Build Systems
Creating operating rhythms, processes, and structures that scale beyond you.
Why it matters
Great leaders build things that outlast them.
There's a stage in every technology leader's career where being the hero stops working. You can't personally solve every problem, review every decision, and unblock every team. At some point, you need to build systems that work without you in the room.
What it looks like in practice
Building systems means creating operating rhythms, decision making frameworks, governance structures, and delivery processes that scale. It's the difference between a team that depends on a brilliant leader and a function that performs consistently regardless of who's running it.

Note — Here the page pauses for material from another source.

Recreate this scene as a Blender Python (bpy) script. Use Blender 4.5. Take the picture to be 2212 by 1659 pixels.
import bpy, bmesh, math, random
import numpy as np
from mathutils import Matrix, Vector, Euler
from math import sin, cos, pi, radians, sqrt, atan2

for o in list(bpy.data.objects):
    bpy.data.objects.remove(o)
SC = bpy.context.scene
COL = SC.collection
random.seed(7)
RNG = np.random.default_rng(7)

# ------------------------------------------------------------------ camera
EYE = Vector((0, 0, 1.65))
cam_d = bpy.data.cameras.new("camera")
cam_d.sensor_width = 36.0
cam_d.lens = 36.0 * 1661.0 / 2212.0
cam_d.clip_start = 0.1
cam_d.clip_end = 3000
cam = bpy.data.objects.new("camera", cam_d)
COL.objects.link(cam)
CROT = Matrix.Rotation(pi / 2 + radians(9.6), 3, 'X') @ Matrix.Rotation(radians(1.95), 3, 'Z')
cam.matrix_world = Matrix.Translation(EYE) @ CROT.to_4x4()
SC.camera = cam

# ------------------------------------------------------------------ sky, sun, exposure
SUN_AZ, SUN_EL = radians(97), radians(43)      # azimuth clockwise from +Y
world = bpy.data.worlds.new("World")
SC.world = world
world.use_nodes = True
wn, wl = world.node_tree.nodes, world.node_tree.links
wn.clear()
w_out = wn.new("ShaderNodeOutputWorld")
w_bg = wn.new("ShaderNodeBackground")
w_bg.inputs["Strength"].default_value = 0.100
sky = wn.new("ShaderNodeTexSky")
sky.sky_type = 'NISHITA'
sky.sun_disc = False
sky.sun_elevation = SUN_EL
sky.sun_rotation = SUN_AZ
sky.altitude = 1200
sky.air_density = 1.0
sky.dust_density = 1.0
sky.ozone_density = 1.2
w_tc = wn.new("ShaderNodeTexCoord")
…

This is systems thinking applied to leadership. Instead of asking how do I solve this problem, you ask how do I create a system that prevents this problem from recurring. Instead of being the bottleneck, you build processes that distribute decisions to the right people at the right level.
How to develop this
The most practical example is your operating rhythm. Do you have a weekly cadence that gives you and your leadership team clear visibility into what's happening? Do you have escalation paths that work? Do you have a planning process that connects strategy to execution? These are systems.
Building systems is not about bureaucracy. It's about clarity. The best systems are lightweight, visible, and they make it obvious when things are on track and when they're not. They free you up to do the strategic work that only you can do, instead of being trapped in the operational weeds.